» **Request**
Each line containing the word "script" must be reported.

» **Dataset records**

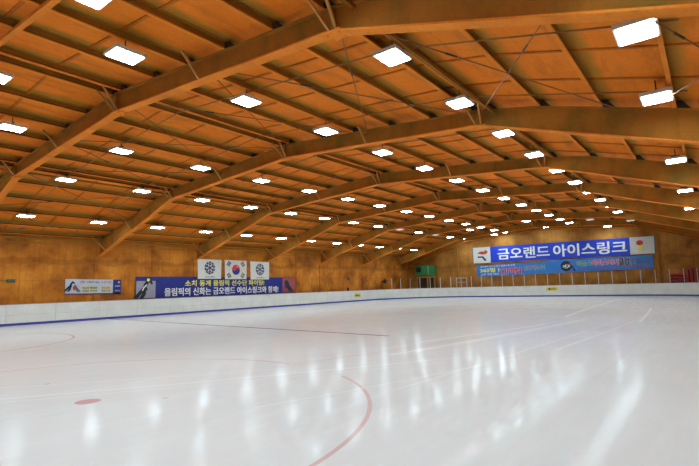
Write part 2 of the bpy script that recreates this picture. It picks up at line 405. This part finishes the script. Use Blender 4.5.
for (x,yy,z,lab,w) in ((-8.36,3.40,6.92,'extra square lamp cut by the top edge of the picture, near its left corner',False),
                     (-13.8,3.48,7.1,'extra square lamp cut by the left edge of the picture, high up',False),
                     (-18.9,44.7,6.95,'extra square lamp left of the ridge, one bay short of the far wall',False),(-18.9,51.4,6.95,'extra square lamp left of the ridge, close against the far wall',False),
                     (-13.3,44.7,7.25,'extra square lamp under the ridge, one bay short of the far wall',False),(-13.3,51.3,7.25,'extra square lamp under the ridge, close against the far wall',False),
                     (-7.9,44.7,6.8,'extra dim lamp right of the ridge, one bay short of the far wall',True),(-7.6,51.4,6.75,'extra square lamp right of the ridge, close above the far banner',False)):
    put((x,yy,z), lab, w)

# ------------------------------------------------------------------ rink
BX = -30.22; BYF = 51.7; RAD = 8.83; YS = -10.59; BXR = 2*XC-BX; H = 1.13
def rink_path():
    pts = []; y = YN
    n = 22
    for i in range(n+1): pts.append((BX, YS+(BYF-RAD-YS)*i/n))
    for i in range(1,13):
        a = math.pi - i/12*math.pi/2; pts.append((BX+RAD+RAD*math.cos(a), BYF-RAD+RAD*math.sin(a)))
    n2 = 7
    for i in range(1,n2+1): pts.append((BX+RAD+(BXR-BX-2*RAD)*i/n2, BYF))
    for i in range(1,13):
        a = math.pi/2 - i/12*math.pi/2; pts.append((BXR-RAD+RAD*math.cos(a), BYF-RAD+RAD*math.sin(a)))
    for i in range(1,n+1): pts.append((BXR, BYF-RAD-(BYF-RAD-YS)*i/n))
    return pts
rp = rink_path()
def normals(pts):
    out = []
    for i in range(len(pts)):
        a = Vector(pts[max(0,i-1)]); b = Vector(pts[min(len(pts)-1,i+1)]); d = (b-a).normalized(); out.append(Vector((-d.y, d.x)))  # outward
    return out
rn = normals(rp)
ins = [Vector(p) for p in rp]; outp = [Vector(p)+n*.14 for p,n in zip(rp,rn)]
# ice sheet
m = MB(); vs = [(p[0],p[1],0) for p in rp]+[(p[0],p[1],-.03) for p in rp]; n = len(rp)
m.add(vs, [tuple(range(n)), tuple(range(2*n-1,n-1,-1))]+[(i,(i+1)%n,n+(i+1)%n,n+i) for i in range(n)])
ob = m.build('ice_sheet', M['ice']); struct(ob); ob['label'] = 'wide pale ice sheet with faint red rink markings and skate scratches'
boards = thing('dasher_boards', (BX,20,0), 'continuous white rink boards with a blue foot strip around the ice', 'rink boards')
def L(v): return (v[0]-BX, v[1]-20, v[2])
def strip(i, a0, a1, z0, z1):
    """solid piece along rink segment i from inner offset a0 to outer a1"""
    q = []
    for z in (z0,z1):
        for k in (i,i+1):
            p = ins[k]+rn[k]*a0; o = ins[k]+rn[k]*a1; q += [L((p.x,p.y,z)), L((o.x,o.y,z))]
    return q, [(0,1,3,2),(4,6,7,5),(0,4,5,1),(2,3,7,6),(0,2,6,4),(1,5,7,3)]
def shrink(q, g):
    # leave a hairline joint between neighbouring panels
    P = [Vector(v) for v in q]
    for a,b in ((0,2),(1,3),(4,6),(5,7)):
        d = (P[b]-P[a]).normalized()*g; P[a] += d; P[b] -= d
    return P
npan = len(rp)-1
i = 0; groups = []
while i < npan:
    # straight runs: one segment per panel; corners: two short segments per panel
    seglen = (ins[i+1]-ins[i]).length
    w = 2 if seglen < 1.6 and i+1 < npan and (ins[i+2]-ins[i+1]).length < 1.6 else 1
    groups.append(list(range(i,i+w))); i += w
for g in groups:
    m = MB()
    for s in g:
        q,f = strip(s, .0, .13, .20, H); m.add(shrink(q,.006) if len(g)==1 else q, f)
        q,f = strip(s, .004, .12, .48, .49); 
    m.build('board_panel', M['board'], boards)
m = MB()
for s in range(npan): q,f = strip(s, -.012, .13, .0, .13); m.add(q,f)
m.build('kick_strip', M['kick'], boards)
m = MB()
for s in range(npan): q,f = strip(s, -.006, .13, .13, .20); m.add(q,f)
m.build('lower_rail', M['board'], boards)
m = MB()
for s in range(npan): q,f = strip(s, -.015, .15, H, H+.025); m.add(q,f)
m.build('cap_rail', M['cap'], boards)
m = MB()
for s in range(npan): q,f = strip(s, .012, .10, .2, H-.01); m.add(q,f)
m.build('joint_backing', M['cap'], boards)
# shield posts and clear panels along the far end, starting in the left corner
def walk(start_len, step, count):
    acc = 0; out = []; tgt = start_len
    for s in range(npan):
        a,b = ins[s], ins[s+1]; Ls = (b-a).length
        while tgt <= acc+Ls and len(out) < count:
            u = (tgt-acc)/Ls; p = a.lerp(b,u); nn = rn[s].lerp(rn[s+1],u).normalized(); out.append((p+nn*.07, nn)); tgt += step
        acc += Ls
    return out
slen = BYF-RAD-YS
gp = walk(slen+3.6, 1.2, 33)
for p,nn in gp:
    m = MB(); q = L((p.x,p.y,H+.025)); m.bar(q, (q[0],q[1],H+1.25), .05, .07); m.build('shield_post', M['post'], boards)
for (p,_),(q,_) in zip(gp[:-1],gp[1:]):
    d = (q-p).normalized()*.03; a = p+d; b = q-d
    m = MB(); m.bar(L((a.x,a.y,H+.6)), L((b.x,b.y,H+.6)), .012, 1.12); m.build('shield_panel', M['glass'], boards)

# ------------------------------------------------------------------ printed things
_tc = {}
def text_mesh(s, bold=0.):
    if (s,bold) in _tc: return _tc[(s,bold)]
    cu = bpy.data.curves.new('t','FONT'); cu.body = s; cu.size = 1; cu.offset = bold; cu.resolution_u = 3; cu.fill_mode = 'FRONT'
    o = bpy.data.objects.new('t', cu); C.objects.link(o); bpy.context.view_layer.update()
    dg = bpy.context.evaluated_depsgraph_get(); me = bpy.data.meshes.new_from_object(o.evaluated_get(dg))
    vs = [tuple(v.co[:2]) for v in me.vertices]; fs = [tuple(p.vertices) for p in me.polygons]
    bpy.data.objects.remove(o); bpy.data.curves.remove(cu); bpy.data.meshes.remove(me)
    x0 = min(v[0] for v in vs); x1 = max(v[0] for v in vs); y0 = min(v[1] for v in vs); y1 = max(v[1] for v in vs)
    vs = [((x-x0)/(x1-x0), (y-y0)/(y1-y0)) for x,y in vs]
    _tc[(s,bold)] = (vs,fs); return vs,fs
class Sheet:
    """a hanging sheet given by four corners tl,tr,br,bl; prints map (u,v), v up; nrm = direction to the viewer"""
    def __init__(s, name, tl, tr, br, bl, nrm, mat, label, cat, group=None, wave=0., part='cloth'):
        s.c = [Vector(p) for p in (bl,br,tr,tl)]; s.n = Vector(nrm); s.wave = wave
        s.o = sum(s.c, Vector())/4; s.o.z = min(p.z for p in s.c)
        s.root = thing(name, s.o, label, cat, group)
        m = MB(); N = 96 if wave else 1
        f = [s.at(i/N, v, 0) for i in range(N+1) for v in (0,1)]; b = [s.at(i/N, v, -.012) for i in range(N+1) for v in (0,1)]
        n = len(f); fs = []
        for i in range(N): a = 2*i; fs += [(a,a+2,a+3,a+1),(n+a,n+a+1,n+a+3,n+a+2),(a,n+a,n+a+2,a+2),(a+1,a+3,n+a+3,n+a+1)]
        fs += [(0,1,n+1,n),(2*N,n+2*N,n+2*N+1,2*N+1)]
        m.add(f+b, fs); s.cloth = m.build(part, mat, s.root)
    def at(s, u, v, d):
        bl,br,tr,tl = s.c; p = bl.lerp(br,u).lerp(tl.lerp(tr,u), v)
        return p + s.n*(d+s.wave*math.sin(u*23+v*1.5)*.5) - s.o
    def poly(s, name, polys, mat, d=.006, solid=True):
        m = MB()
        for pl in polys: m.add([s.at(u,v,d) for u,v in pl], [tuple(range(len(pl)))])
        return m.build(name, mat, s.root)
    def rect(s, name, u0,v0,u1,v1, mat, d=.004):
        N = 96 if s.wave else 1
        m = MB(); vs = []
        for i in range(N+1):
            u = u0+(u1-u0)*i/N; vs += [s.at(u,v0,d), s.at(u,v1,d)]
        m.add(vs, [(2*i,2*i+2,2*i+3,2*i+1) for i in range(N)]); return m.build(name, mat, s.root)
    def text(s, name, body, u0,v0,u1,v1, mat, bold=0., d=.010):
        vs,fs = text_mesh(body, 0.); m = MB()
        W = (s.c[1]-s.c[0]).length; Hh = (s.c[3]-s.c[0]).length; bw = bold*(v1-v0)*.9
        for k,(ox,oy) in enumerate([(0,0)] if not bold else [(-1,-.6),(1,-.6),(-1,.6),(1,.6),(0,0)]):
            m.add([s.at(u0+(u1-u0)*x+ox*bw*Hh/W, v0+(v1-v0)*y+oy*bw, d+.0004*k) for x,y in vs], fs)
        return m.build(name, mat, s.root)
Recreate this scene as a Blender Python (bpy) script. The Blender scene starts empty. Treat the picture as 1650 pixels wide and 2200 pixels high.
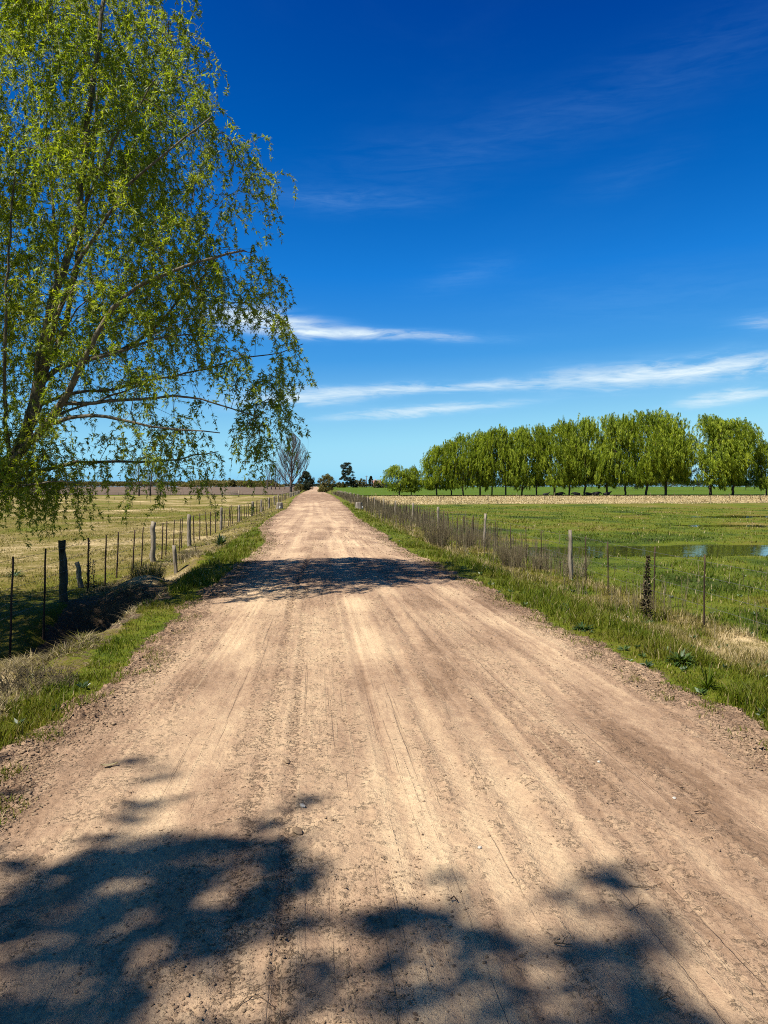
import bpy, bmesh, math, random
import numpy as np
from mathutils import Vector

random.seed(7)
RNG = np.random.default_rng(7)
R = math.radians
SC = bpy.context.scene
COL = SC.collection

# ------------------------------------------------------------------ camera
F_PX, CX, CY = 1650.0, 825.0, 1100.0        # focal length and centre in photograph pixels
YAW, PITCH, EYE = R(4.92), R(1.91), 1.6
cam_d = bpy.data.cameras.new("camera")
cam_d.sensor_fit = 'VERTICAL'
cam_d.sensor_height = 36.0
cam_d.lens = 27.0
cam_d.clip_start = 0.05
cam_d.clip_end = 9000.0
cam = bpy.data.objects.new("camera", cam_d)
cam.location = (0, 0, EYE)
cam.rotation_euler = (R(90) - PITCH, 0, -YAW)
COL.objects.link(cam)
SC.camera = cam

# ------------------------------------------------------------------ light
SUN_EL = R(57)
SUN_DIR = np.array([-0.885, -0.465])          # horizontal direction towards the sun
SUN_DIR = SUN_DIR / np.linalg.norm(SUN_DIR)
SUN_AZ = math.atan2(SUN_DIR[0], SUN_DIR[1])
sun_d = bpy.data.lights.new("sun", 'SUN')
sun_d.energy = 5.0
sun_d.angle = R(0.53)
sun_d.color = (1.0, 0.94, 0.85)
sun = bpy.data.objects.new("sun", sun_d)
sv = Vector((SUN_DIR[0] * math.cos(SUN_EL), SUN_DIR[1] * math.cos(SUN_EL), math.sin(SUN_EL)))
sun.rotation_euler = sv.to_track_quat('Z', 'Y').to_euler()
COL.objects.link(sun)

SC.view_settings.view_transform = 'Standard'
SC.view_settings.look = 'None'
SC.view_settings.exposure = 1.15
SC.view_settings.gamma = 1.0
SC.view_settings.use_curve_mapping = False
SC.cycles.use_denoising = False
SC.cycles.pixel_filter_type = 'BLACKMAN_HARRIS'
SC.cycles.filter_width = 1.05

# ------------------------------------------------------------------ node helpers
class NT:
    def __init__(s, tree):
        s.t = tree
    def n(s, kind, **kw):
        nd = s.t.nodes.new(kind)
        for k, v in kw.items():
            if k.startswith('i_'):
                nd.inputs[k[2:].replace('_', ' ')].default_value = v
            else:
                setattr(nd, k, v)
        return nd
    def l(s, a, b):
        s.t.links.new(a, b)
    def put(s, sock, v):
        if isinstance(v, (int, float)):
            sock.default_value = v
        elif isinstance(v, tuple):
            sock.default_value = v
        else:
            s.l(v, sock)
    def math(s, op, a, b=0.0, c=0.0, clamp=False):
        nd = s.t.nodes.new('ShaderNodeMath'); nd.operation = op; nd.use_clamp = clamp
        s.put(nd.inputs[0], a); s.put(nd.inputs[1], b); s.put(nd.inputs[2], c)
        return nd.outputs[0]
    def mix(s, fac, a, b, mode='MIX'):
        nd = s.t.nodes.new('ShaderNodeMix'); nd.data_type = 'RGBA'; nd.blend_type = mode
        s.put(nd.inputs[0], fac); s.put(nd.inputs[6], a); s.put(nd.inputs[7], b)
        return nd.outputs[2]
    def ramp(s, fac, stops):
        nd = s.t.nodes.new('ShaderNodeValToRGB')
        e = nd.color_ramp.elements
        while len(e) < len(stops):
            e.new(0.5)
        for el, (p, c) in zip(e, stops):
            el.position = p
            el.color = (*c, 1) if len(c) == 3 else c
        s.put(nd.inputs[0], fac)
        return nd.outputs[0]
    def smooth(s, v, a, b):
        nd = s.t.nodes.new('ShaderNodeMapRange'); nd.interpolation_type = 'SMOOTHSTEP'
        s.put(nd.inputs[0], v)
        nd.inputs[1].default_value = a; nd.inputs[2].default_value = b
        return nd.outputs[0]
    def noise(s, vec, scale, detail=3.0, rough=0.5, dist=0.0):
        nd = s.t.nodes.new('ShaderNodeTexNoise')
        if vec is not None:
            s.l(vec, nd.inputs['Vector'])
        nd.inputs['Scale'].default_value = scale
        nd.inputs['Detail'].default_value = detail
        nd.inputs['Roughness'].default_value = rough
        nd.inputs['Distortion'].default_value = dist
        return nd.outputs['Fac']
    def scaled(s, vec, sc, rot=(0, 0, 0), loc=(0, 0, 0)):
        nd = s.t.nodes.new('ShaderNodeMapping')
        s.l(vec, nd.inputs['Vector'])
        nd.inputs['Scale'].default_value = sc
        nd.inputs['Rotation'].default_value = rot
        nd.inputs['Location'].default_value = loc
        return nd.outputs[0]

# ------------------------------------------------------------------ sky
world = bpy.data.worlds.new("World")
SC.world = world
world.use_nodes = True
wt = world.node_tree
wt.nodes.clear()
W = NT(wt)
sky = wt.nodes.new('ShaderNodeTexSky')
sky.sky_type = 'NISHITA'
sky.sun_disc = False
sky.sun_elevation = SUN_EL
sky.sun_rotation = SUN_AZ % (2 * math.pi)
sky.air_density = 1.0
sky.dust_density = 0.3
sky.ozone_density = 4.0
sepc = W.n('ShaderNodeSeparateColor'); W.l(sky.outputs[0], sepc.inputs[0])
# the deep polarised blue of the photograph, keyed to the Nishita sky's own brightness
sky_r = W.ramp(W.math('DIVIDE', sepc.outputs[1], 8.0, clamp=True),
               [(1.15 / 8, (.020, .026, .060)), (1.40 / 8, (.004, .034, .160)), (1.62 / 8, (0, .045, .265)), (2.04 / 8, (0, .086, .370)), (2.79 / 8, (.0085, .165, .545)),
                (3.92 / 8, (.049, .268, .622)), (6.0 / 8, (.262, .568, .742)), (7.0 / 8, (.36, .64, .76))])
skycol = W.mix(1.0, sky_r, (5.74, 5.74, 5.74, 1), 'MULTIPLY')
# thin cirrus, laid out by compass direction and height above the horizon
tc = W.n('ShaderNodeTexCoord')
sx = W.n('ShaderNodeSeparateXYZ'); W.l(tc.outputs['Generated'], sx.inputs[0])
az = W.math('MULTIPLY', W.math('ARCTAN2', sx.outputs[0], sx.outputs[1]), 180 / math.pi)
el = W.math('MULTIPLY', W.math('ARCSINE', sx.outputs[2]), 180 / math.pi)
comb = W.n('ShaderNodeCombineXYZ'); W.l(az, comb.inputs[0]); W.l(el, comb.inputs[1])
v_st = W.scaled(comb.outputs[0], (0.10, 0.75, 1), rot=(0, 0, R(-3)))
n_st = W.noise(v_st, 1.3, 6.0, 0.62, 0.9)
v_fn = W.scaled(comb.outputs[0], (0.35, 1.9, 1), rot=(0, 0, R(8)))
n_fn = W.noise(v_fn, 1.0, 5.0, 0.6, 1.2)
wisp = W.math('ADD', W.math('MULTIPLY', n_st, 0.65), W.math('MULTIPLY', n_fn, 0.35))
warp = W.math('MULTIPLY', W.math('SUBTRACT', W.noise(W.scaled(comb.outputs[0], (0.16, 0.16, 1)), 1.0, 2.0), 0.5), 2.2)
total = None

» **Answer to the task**
Write part 2 of the bpy script that recreates this picture. It picks up at line 405. This part finishes the script. Use Blender 4.5.
Recreate this scene as a Blender Python (bpy) script. The Blender scene starts empty. Treat the picture as 1650 pixels wide and 2200 pixels high.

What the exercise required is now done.